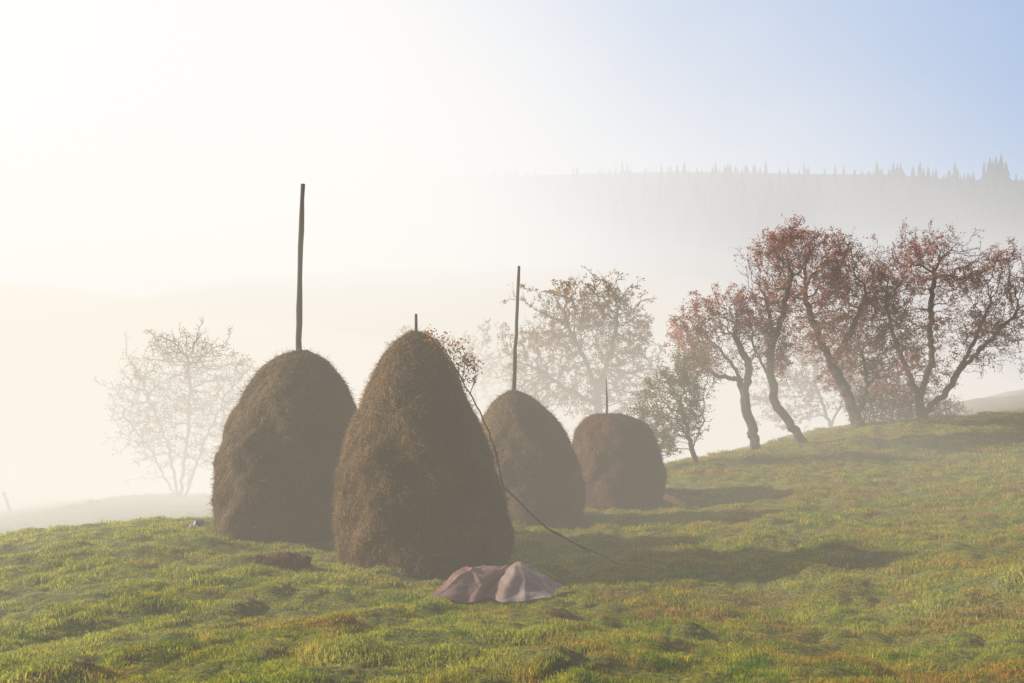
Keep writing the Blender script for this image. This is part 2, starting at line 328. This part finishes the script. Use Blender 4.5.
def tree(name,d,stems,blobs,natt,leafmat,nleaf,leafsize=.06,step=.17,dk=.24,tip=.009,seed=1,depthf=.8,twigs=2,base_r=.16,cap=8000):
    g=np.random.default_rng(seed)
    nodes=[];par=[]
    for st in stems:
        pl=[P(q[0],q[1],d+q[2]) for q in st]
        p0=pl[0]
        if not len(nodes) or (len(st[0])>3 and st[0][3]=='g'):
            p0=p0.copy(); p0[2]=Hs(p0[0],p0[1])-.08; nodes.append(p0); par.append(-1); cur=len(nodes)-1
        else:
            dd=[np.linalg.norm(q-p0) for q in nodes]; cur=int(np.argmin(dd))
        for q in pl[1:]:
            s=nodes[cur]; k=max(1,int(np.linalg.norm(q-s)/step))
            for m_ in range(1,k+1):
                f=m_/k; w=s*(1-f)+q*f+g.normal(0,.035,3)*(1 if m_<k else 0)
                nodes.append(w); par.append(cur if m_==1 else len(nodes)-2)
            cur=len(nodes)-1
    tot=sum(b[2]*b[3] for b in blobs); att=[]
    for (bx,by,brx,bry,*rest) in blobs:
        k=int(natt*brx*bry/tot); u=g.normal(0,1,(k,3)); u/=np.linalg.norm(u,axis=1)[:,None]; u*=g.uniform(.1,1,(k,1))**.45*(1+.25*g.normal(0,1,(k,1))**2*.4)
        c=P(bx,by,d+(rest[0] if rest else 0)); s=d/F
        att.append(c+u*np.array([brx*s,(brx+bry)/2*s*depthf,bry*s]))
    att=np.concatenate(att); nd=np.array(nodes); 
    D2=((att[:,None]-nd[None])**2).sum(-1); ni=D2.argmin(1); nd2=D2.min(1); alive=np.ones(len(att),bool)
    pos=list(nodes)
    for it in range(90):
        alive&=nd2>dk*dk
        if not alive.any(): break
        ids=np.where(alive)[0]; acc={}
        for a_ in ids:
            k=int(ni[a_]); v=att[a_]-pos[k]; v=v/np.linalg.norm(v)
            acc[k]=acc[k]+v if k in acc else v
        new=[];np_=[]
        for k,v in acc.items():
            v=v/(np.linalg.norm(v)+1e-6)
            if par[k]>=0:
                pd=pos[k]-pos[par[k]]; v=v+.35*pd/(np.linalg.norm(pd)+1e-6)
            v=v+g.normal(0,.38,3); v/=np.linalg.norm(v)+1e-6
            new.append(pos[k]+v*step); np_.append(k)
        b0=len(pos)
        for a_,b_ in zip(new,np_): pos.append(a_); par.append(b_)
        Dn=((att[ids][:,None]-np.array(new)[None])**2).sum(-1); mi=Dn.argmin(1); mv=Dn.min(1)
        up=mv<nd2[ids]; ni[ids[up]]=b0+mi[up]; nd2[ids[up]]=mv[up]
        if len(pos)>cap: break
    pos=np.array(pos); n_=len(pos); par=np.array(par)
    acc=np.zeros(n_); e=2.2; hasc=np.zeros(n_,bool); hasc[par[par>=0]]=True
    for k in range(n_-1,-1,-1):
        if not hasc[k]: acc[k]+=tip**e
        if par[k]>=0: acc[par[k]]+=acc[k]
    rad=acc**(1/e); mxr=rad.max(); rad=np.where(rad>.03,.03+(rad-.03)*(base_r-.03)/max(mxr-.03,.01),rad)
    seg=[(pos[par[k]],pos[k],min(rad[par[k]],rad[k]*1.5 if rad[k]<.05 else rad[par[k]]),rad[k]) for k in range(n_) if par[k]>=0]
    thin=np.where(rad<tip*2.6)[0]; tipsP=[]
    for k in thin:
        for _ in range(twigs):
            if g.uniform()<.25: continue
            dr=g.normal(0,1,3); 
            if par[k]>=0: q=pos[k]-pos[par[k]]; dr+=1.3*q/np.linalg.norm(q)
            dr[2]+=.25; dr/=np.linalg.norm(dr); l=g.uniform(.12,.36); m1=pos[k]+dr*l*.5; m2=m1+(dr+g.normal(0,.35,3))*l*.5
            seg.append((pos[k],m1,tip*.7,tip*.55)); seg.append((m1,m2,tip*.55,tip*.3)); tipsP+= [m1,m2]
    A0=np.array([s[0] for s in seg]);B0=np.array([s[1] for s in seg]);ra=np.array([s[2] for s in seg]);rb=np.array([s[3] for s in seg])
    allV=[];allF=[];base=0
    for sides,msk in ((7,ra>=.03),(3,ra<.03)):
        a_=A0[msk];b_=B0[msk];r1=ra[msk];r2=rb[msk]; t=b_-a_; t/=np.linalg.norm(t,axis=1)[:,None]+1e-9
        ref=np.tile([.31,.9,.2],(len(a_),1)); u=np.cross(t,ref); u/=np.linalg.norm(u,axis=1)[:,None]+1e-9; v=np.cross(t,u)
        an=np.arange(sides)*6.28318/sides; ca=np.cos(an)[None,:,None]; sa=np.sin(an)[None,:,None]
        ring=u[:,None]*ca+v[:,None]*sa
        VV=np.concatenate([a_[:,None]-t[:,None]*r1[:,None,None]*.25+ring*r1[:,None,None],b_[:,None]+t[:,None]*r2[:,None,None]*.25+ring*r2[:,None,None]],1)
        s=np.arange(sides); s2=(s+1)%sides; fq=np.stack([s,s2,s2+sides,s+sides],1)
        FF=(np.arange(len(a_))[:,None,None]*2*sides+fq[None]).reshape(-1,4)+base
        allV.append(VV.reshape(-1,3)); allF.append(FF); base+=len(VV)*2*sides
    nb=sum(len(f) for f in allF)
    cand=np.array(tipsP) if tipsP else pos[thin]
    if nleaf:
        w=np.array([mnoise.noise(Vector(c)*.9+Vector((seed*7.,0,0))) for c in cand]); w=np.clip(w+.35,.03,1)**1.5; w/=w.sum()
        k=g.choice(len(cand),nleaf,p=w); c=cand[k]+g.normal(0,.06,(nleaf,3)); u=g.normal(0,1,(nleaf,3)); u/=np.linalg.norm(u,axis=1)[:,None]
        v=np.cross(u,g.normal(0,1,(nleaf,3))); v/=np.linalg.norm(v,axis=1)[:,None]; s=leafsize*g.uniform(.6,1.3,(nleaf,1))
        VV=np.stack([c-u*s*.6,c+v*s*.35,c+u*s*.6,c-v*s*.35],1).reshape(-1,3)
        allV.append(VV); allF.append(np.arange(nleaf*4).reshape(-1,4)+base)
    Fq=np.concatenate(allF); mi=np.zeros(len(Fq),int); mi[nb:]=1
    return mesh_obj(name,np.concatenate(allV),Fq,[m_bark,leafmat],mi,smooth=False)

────

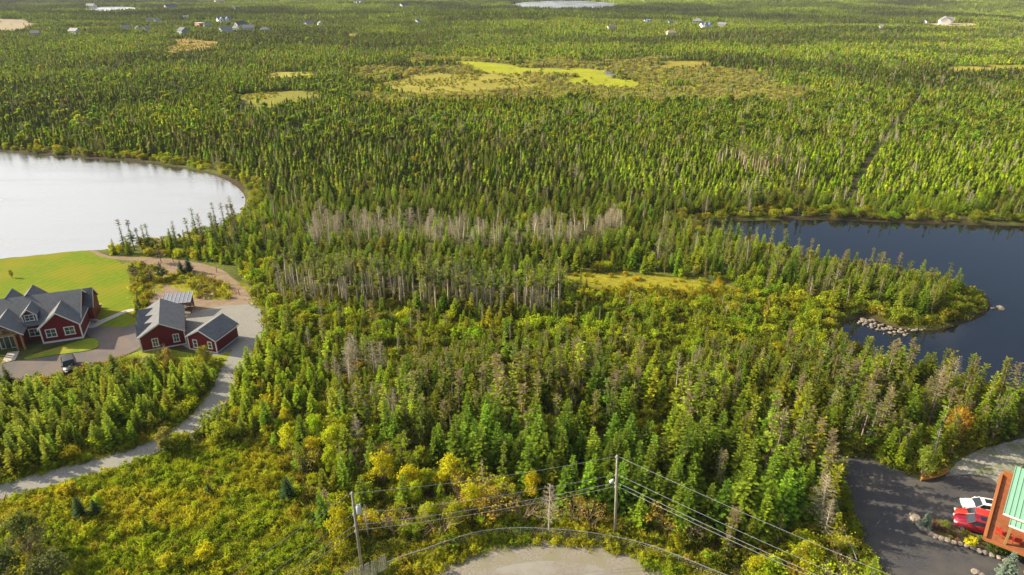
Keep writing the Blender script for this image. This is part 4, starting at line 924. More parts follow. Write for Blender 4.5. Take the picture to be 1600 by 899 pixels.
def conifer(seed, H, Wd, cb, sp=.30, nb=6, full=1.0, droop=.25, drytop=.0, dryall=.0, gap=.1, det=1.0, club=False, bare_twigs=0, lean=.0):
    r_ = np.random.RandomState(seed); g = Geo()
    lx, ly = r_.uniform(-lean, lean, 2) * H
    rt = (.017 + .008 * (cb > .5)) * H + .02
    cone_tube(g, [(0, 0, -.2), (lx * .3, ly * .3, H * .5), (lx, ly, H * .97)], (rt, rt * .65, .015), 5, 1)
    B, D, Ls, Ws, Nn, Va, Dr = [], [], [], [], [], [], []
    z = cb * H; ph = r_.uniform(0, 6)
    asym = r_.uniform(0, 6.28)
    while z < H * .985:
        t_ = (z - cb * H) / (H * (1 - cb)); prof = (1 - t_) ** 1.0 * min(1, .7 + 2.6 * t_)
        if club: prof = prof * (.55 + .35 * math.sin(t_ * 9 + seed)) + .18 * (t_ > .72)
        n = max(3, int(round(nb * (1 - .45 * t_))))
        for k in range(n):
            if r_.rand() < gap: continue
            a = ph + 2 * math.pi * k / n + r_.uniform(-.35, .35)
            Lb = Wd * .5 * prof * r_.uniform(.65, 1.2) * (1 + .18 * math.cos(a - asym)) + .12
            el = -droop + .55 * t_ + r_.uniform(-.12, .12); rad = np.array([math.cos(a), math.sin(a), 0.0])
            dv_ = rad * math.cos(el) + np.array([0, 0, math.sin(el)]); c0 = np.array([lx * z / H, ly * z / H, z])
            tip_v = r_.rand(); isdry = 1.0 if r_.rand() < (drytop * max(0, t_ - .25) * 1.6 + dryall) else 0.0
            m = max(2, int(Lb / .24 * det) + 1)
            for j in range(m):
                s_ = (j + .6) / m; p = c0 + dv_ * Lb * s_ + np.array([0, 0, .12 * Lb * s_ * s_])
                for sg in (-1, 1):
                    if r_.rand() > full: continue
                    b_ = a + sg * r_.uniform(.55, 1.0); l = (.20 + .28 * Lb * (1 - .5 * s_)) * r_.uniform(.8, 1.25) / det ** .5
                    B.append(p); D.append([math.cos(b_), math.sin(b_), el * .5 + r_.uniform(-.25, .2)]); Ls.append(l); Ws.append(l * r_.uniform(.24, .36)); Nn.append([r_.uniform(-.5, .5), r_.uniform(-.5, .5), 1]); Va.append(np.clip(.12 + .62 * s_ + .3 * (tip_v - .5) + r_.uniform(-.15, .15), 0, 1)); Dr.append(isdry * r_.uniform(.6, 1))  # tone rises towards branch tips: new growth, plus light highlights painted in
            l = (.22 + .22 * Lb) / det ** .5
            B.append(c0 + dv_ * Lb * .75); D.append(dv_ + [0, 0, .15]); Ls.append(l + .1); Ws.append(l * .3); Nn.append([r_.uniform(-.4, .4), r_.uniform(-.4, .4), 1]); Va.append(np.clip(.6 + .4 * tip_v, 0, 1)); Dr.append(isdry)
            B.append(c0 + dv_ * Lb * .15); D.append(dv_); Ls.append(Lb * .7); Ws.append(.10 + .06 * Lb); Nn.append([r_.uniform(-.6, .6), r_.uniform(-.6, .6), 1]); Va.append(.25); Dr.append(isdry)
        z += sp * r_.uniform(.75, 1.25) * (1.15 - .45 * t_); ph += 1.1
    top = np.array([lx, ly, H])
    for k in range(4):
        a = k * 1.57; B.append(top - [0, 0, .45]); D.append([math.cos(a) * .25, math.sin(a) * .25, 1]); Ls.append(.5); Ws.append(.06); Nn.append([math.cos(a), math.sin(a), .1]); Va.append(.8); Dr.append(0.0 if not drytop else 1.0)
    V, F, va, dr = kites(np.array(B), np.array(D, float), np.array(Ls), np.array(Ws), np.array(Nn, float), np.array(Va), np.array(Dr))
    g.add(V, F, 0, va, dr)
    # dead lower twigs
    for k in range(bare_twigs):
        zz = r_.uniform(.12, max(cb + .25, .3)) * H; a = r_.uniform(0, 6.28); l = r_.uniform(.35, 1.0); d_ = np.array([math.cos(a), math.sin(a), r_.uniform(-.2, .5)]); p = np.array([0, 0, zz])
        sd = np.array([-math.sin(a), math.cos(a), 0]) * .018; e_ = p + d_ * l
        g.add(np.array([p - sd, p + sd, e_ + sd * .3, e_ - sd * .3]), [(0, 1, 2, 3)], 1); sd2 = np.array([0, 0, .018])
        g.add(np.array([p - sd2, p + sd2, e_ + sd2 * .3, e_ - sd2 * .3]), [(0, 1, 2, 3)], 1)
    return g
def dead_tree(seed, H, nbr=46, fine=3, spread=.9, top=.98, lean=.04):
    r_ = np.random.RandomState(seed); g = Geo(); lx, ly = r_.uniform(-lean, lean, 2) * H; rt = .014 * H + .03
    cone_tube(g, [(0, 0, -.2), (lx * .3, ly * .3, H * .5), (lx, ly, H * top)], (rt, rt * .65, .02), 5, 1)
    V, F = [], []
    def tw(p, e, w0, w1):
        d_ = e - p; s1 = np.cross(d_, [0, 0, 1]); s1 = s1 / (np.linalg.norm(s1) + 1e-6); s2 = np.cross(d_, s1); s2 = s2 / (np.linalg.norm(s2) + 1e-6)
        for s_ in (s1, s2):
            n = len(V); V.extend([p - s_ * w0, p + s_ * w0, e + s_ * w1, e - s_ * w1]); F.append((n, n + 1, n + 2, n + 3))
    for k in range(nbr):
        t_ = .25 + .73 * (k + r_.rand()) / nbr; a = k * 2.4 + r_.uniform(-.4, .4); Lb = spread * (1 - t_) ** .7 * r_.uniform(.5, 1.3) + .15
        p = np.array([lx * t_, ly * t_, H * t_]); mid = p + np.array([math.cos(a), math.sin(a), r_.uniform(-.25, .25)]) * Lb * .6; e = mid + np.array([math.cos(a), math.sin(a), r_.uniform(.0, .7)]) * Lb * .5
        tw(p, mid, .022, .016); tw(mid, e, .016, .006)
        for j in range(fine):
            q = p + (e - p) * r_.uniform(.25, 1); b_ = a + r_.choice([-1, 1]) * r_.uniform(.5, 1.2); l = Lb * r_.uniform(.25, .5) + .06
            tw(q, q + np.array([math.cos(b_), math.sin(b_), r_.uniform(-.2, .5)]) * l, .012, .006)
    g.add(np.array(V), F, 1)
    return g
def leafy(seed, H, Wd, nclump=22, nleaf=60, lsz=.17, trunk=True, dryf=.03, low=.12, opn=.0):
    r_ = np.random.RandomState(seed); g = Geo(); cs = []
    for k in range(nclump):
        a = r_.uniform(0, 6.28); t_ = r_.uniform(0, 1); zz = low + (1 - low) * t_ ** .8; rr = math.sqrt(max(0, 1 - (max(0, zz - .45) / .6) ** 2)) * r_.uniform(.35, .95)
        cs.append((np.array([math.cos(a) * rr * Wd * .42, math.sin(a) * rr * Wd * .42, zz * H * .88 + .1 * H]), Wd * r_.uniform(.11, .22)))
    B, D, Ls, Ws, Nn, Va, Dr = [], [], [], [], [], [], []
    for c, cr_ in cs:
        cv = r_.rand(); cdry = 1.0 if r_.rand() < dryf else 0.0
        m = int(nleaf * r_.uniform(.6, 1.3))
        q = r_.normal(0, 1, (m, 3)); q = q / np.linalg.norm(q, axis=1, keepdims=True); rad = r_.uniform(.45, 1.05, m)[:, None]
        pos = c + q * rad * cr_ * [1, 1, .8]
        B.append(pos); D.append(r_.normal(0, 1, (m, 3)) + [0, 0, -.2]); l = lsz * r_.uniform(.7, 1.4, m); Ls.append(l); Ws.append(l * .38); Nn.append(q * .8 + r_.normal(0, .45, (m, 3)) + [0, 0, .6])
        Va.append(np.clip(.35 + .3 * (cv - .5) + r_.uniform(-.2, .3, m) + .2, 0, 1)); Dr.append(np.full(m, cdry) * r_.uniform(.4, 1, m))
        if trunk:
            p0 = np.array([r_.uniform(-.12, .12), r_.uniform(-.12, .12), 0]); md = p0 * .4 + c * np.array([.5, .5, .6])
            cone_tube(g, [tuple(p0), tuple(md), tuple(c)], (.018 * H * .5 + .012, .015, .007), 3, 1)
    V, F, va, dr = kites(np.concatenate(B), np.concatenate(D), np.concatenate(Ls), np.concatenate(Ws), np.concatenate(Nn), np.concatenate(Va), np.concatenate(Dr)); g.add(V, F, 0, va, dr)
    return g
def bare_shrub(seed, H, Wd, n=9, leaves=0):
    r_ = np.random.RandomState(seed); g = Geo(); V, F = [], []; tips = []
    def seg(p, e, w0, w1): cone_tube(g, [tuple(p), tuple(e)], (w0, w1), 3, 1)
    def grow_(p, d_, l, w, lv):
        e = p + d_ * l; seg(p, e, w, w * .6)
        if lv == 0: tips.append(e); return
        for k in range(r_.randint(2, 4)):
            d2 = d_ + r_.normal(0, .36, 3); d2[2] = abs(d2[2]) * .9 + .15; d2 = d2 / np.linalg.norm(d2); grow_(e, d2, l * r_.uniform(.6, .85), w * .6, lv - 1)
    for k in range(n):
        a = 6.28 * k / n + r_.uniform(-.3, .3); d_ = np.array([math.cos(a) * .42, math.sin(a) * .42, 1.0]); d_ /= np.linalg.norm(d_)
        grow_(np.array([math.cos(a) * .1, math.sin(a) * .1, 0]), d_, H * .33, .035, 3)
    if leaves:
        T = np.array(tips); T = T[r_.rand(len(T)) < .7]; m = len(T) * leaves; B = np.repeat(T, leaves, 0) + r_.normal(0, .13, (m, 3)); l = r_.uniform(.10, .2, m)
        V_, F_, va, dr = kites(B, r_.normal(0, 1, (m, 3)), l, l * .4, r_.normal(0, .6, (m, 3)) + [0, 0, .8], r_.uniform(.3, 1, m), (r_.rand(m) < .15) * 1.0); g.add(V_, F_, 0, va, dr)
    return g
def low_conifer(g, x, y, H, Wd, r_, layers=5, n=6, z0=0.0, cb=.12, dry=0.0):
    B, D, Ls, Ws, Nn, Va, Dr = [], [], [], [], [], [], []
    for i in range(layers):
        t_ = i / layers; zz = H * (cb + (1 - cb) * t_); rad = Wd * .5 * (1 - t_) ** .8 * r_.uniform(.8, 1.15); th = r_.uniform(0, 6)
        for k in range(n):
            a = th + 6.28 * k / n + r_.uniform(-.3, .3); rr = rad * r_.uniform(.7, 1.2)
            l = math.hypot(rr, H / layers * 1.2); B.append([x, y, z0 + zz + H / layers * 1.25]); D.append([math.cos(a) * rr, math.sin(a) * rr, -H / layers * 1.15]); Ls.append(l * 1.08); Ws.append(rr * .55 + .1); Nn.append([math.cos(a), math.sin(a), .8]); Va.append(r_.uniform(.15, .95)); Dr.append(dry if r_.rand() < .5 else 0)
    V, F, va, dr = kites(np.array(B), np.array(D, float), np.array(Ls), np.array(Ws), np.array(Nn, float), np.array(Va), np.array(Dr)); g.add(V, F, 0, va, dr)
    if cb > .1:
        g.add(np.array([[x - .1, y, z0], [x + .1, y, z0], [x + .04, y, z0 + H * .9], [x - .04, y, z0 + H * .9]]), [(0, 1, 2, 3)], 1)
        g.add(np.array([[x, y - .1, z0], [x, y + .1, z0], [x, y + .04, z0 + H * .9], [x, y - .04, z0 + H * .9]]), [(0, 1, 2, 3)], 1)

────

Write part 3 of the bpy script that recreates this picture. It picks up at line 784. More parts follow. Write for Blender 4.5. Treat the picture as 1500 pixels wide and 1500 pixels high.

────

_Requirement_
Repeat word for word the lines from the line with "by 899 pixels." to the line with "b_ = a + sg * r_.uniform(.55, 1.0);", both lines included.

_Final answer_
Keep writing the Blender script for this image. This is part 4, starting at line 924. More parts follow. Write for Blender 4.5. Take the picture to be 1600 by 899 pixels.
def conifer(seed, H, Wd, cb, sp=.30, nb=6, full=1.0, droop=.25, drytop=.0, dryall=.0, gap=.1, det=1.0, club=False, bare_twigs=0, lean=.0):
    r_ = np.random.RandomState(seed); g = Geo()
    lx, ly = r_.uniform(-lean, lean, 2) * H
    rt = (.017 + .008 * (cb > .5)) * H + .02
    cone_tube(g, [(0, 0, -.2), (lx * .3, ly * .3, H * .5), (lx, ly, H * .97)], (rt, rt * .65, .015), 5, 1)
    B, D, Ls, Ws, Nn, Va, Dr = [], [], [], [], [], [], []
    z = cb * H; ph = r_.uniform(0, 6)
    asym = r_.uniform(0, 6.28)
    while z < H * .985:
        t_ = (z - cb * H) / (H * (1 - cb)); prof = (1 - t_) ** 1.0 * min(1, .7 + 2.6 * t_)
        if club: prof = prof * (.55 + .35 * math.sin(t_ * 9 + seed)) + .18 * (t_ > .72)
        n = max(3, int(round(nb * (1 - .45 * t_))))
        for k in range(n):
            if r_.rand() < gap: continue
            a = ph + 2 * math.pi * k / n + r_.uniform(-.35, .35)
            Lb = Wd * .5 * prof * r_.uniform(.65, 1.2) * (1 + .18 * math.cos(a - asym)) + .12
            el = -droop + .55 * t_ + r_.uniform(-.12, .12); rad = np.array([math.cos(a), math.sin(a), 0.0])
            dv_ = rad * math.cos(el) + np.array([0, 0, math.sin(el)]); c0 = np.array([lx * z / H, ly * z / H, z])
            tip_v = r_.rand(); isdry = 1.0 if r_.rand() < (drytop * max(0, t_ - .25) * 1.6 + dryall) else 0.0
            m = max(2, int(Lb / .24 * det) + 1)
            for j in range(m):
                s_ = (j + .6) / m; p = c0 + dv_ * Lb * s_ + np.array([0, 0, .12 * Lb * s_ * s_])
                for sg in (-1, 1):
                    if r_.rand() > full: continue
                    b_ = a + sg * r_.uniform(.55, 1.0); l = (.20 + .28 * Lb * (1 - .5 * s_)) * r_.uniform(.8, 1.25) / det ** .5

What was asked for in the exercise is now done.